#### Exercise:
Write out every entry word for word.
Start of Records supplied
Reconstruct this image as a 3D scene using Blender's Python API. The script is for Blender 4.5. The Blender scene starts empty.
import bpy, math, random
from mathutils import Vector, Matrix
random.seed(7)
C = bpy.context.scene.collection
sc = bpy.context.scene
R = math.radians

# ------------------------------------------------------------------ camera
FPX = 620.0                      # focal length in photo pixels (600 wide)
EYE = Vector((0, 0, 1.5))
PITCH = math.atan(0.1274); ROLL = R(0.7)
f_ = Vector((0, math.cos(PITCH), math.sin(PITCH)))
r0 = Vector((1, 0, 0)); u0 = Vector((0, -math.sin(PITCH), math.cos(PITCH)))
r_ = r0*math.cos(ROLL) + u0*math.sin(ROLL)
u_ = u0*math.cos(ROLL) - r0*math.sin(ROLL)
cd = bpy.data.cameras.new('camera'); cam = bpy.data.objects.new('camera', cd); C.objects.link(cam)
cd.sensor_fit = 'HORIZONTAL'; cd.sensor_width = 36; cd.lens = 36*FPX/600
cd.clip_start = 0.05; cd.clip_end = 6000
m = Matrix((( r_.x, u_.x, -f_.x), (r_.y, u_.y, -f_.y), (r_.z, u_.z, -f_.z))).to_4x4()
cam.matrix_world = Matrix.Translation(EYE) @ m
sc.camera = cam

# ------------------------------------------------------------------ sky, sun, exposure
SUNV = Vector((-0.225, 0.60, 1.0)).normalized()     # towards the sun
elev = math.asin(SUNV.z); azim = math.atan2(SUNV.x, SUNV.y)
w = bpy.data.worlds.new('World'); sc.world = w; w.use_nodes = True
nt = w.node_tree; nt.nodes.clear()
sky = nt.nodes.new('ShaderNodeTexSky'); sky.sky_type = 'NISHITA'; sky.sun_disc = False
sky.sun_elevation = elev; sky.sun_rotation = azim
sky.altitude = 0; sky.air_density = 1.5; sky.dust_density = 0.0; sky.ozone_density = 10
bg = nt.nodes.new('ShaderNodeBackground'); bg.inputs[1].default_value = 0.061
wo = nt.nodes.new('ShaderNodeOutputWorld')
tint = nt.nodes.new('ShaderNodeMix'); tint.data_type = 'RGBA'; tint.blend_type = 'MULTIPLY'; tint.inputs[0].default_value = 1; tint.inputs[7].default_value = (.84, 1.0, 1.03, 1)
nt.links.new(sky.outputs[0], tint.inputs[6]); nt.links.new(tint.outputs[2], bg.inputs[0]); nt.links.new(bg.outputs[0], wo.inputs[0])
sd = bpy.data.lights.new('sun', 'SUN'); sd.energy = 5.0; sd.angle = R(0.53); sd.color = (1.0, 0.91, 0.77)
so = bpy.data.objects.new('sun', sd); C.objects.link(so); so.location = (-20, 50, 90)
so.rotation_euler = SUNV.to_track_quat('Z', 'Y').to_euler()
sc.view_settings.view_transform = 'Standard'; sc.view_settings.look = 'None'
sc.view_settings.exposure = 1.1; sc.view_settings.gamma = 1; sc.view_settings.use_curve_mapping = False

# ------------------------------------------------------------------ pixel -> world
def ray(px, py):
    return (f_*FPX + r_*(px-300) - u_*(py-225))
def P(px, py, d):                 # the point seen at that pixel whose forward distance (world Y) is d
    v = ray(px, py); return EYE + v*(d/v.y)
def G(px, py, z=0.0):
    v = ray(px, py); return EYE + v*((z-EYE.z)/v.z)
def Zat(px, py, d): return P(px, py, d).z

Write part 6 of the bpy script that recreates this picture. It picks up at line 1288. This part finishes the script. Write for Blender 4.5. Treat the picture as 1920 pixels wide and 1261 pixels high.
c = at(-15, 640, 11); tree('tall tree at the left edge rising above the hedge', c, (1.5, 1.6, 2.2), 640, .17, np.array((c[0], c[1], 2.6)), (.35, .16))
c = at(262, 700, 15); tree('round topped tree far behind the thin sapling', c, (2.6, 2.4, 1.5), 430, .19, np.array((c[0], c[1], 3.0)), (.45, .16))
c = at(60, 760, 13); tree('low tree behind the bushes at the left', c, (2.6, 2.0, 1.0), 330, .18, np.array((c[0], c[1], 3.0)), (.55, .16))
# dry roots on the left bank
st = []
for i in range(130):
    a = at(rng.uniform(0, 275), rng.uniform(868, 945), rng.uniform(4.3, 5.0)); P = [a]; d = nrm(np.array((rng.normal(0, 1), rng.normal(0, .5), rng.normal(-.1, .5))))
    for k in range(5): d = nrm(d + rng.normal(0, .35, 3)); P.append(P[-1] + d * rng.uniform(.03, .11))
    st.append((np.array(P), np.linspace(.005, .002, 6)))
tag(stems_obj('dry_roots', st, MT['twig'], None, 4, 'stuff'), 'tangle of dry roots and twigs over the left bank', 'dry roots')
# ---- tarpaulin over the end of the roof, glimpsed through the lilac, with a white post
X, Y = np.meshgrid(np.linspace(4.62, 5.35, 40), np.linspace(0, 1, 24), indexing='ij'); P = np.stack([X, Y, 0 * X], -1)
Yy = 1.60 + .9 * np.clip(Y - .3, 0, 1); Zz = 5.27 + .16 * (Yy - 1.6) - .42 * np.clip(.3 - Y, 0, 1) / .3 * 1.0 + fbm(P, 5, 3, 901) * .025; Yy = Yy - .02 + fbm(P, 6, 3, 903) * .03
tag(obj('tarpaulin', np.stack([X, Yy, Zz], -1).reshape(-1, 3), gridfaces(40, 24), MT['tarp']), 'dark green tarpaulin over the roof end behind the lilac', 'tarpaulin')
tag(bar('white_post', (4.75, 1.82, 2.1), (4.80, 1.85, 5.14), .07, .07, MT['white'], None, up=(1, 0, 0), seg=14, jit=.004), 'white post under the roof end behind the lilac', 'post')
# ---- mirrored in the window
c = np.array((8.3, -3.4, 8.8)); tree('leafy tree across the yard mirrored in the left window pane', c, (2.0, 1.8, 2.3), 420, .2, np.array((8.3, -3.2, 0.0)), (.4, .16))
End of Records supplied
#### Task response:
Reconstruct this image as a 3D scene using Blender's Python API. The script is for Blender 4.5. The Blender scene starts empty.
import bpy, math, random
from mathutils import Vector, Matrix
random.seed(7)
C = bpy.context.scene.collection
sc = bpy.context.scene
R = math.radians

# ------------------------------------------------------------------ camera
FPX = 620.0                      # focal length in photo pixels (600 wide)
EYE = Vector((0, 0, 1.5))
PITCH = math.atan(0.1274); ROLL = R(0.7)
f_ = Vector((0, math.cos(PITCH), math.sin(PITCH)))
r0 = Vector((1, 0, 0)); u0 = Vector((0, -math.sin(PITCH), math.cos(PITCH)))
r_ = r0*math.cos(ROLL) + u0*math.sin(ROLL)
u_ = u0*math.cos(ROLL) - r0*math.sin(ROLL)
cd = bpy.data.cameras.new('camera'); cam = bpy.data.objects.new('camera', cd); C.objects.link(cam)
cd.sensor_fit = 'HORIZONTAL'; cd.sensor_width = 36; cd.lens = 36*FPX/600
cd.clip_start = 0.05; cd.clip_end = 6000
m = Matrix((( r_.x, u_.x, -f_.x), (r_.y, u_.y, -f_.y), (r_.z, u_.z, -f_.z))).to_4x4()
cam.matrix_world = Matrix.Translation(EYE) @ m
sc.camera = cam

# ------------------------------------------------------------------ sky, sun, exposure
SUNV = Vector((-0.225, 0.60, 1.0)).normalized()     # towards the sun
elev = math.asin(SUNV.z); azim = math.atan2(SUNV.x, SUNV.y)
w = bpy.data.worlds.new('World'); sc.world = w; w.use_nodes = True
nt = w.node_tree; nt.nodes.clear()
sky = nt.nodes.new('ShaderNodeTexSky'); sky.sky_type = 'NISHITA'; sky.sun_disc = False
sky.sun_elevation = elev; sky.sun_rotation = azim
sky.altitude = 0; sky.air_density = 1.5; sky.dust_density = 0.0; sky.ozone_density = 10
bg = nt.nodes.new('ShaderNodeBackground'); bg.inputs[1].default_value = 0.061
wo = nt.nodes.new('ShaderNodeOutputWorld')
tint = nt.nodes.new('ShaderNodeMix'); tint.data_type = 'RGBA'; tint.blend_type = 'MULTIPLY'; tint.inputs[0].default_value = 1; tint.inputs[7].default_value = (.84, 1.0, 1.03, 1)
nt.links.new(sky.outputs[0], tint.inputs[6]); nt.links.new(tint.outputs[2], bg.inputs[0]); nt.links.new(bg.outputs[0], wo.inputs[0])
sd = bpy.data.lights.new('sun', 'SUN'); sd.energy = 5.0; sd.angle = R(0.53); sd.color = (1.0, 0.91, 0.77)
so = bpy.data.objects.new('sun', sd); C.objects.link(so); so.location = (-20, 50, 90)
so.rotation_euler = SUNV.to_track_quat('Z', 'Y').to_euler()
sc.view_settings.view_transform = 'Standard'; sc.view_settings.look = 'None'
sc.view_settings.exposure = 1.1; sc.view_settings.gamma = 1; sc.view_settings.use_curve_mapping = False

# ------------------------------------------------------------------ pixel -> world
def ray(px, py):
    return (f_*FPX + r_*(px-300) - u_*(py-225))
def P(px, py, d):                 # the point seen at that pixel whose forward distance (world Y) is d
    v = ray(px, py); return EYE + v*(d/v.y)
def G(px, py, z=0.0):
    v = ray(px, py); return EYE + v*((z-EYE.z)/v.z)
def Zat(px, py, d): return P(px, py, d).z

Write part 6 of the bpy script that recreates this picture. It picks up at line 1288. This part finishes the script. Write for Blender 4.5. Treat the picture as 1920 pixels wide and 1261 pixels high.
c = at(-15, 640, 11); tree('tall tree at the left edge rising above the hedge', c, (1.5, 1.6, 2.2), 640, .17, np.array((c[0], c[1], 2.6)), (.35, .16))
c = at(262, 700, 15); tree('round topped tree far behind the thin sapling', c, (2.6, 2.4, 1.5), 430, .19, np.array((c[0], c[1], 3.0)), (.45, .16))
c = at(60, 760, 13); tree('low tree behind the bushes at the left', c, (2.6, 2.0, 1.0), 330, .18, np.array((c[0], c[1], 3.0)), (.55, .16))
# dry roots on the left bank
st = []
for i in range(130):
    a = at(rng.uniform(0, 275), rng.uniform(868, 945), rng.uniform(4.3, 5.0)); P = [a]; d = nrm(np.array((rng.normal(0, 1), rng.normal(0, .5), rng.normal(-.1, .5))))
    for k in range(5): d = nrm(d + rng.normal(0, .35, 3)); P.append(P[-1] + d * rng.uniform(.03, .11))
    st.append((np.array(P), np.linspace(.005, .002, 6)))
tag(stems_obj('dry_roots', st, MT['twig'], None, 4, 'stuff'), 'tangle of dry roots and twigs over the left bank', 'dry roots')
# ---- tarpaulin over the end of the roof, glimpsed through the lilac, with a white post
X, Y = np.meshgrid(np.linspace(4.62, 5.35, 40), np.linspace(0, 1, 24), indexing='ij'); P = np.stack([X, Y, 0 * X], -1)
Yy = 1.60 + .9 * np.clip(Y - .3, 0, 1); Zz = 5.27 + .16 * (Yy - 1.6) - .42 * np.clip(.3 - Y, 0, 1) / .3 * 1.0 + fbm(P, 5, 3, 901) * .025; Yy = Yy - .02 + fbm(P, 6, 3, 903) * .03
tag(obj('tarpaulin', np.stack([X, Yy, Zz], -1).reshape(-1, 3), gridfaces(40, 24), MT['tarp']), 'dark green tarpaulin over the roof end behind the lilac', 'tarpaulin')
tag(bar('white_post', (4.75, 1.82, 2.1), (4.80, 1.85, 5.14), .07, .07, MT['white'], None, up=(1, 0, 0), seg=14, jit=.004), 'white post under the roof end behind the lilac', 'post')
# ---- mirrored in the window
c = np.array((8.3, -3.4, 8.8)); tree('leafy tree across the yard mirrored in the left window pane', c, (2.0, 1.8, 2.3), 420, .2, np.array((8.3, -3.2, 0.0)), (.4, .16))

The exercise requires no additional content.